Performance of shell-and-dimpled-tube heat exchangers for waste heat recovery

Abstract

This paper presents an experimental study of waste heat recovery shell-and-tube heat exchangers. The exchanger heat duty, overall heat transfer coefficient, effectiveness and tubeside friction factor are investigated as functions of the tube surface geometry (plain or dimpled), the flow type (counter or parallel), the tube Reynolds number and the shellside heat capacity rate. Water and the exhaust gases of a Diesel engine are passed inside the tube and the shell, respectively. The heat transfer characteristics increase with an increase in tube Reynolds number and the shellside heat capacity rate, for all the flow types and the surface geometries examined.

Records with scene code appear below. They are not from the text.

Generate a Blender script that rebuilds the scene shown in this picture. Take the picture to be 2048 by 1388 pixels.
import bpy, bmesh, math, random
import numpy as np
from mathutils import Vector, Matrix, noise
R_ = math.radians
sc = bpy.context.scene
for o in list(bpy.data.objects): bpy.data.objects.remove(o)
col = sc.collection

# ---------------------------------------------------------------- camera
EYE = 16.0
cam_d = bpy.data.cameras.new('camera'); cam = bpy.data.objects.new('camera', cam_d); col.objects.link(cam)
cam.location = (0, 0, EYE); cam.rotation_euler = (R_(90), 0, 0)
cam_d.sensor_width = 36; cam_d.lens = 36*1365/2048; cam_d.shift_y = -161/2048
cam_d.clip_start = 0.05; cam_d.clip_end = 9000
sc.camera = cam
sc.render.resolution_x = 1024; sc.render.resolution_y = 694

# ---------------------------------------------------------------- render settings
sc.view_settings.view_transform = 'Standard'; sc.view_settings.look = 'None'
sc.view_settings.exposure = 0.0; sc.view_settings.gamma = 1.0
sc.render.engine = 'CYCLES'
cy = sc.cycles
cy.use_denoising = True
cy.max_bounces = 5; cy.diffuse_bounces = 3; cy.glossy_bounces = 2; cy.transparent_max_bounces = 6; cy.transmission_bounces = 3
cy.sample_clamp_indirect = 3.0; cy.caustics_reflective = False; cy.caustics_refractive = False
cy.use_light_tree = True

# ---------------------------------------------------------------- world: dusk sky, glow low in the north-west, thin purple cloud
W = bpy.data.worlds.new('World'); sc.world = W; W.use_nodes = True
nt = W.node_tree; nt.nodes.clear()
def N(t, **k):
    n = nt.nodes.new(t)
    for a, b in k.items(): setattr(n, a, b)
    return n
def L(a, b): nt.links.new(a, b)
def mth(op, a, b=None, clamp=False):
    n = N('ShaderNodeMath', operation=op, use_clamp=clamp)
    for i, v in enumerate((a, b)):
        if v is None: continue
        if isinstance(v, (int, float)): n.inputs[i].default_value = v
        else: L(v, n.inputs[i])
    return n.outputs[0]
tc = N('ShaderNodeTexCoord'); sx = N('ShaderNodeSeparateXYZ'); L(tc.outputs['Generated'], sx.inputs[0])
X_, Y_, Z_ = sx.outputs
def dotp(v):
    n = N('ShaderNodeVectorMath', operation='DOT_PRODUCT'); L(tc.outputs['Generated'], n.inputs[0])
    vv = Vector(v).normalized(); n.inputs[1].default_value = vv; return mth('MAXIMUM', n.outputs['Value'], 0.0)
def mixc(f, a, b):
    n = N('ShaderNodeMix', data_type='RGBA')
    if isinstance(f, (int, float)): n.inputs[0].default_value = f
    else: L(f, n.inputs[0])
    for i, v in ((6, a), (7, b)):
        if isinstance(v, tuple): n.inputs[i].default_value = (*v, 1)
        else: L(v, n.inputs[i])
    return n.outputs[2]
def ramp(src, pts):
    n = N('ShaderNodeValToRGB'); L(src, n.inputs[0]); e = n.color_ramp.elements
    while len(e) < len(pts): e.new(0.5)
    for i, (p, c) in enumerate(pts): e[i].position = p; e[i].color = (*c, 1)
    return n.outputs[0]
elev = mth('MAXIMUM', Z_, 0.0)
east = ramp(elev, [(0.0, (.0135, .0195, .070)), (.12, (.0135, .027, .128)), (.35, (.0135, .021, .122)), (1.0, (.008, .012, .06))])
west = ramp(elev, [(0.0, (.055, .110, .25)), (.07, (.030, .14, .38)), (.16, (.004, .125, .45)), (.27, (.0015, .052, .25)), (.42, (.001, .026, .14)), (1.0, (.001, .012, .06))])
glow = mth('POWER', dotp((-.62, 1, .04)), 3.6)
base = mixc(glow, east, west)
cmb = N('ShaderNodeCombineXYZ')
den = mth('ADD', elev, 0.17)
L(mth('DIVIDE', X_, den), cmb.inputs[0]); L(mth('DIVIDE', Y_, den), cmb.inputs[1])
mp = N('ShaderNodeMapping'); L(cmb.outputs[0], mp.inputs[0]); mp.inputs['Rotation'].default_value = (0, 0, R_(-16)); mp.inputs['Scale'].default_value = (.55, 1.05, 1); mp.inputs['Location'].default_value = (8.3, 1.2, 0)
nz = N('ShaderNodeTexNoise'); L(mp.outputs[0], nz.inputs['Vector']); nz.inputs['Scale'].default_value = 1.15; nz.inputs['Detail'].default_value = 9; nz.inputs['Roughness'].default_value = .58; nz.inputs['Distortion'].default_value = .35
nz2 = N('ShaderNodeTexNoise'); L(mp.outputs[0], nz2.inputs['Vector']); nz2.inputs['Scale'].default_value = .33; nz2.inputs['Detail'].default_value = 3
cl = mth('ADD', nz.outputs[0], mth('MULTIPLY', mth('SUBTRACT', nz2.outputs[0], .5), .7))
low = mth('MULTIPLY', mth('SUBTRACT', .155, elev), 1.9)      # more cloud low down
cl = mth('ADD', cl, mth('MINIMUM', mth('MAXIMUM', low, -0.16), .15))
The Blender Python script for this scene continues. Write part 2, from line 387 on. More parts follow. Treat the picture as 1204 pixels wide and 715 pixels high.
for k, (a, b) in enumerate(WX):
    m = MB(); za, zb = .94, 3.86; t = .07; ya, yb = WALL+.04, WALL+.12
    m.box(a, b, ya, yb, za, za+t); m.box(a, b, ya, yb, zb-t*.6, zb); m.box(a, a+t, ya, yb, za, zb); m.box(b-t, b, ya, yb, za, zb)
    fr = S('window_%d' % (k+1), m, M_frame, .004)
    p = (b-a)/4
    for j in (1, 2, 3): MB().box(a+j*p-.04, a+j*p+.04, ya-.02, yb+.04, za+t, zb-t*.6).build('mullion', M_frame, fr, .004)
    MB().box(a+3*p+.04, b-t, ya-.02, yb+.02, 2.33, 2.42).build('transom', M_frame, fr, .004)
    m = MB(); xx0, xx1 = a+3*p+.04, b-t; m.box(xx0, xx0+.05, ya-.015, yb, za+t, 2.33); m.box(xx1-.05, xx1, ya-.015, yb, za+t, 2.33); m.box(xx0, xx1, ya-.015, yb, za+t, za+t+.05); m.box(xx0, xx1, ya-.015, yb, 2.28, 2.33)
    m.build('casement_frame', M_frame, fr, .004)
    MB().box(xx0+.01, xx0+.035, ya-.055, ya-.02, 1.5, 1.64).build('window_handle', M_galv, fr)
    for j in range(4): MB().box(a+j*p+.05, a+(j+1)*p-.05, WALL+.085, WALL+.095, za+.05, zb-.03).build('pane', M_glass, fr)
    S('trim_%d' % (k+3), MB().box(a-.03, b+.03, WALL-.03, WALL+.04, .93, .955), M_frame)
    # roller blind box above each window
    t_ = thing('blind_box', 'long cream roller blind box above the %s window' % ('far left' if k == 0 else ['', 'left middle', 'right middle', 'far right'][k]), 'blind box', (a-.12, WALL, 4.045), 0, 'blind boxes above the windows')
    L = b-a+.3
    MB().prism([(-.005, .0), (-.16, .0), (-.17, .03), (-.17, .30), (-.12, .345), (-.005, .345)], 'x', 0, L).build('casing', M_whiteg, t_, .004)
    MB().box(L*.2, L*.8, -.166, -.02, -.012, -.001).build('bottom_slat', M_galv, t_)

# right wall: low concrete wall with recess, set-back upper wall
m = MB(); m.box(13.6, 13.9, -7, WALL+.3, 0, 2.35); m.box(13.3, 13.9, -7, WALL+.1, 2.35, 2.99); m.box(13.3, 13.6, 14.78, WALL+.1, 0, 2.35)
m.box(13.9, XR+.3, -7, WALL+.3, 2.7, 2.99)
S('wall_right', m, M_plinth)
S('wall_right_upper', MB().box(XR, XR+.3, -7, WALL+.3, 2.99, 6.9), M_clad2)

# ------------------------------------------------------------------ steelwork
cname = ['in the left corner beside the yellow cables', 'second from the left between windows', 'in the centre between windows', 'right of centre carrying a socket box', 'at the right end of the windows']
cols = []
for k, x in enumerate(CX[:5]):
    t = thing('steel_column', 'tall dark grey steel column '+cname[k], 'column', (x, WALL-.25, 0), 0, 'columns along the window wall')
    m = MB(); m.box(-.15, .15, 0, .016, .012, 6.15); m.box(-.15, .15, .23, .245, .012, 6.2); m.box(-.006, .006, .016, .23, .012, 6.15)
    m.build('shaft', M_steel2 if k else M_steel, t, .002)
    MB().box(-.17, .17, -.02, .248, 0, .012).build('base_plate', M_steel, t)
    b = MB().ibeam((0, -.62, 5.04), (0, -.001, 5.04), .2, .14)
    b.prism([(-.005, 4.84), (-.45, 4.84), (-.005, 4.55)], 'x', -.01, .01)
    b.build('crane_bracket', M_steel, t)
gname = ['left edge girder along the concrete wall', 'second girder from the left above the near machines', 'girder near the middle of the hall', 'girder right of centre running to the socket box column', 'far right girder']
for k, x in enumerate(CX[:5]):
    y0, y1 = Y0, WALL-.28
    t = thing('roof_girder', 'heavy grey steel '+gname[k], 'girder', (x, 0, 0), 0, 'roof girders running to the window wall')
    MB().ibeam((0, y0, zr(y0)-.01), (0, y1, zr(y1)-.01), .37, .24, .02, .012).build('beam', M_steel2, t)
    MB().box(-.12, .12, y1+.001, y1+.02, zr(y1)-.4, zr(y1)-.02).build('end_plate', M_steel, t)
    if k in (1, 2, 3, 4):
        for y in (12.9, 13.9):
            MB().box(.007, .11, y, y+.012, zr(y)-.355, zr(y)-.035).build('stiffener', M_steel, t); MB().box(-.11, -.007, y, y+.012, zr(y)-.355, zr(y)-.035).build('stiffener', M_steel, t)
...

The counter-flow, shell-and-dimpled-tube heat exchanger, compared with that exchanger having a plain tube, increases the heat duty and the overall heat transfer coefficient by 80%, and the heat exchanger -effectiveness increases by 35%. For the parallel-flow, shell-and-dimpled-tube heat exchanger, the heat duty, the overall heat transfer coefficient and the effectiveness increase by 30, 55, and 25%, respectively. At the same time the dimpled tube increases the tubeside friction factor by 600% over that of the plain tube. The rate of waste heat recovered from the exhaust gases of the Diesel engine by the counter-flow, shell-and-dimpled-tube heat exchanger is equal to 10% of the maximum brake power of the engine running at 1500 rpm, and the tube Reynolds number equal to 8875.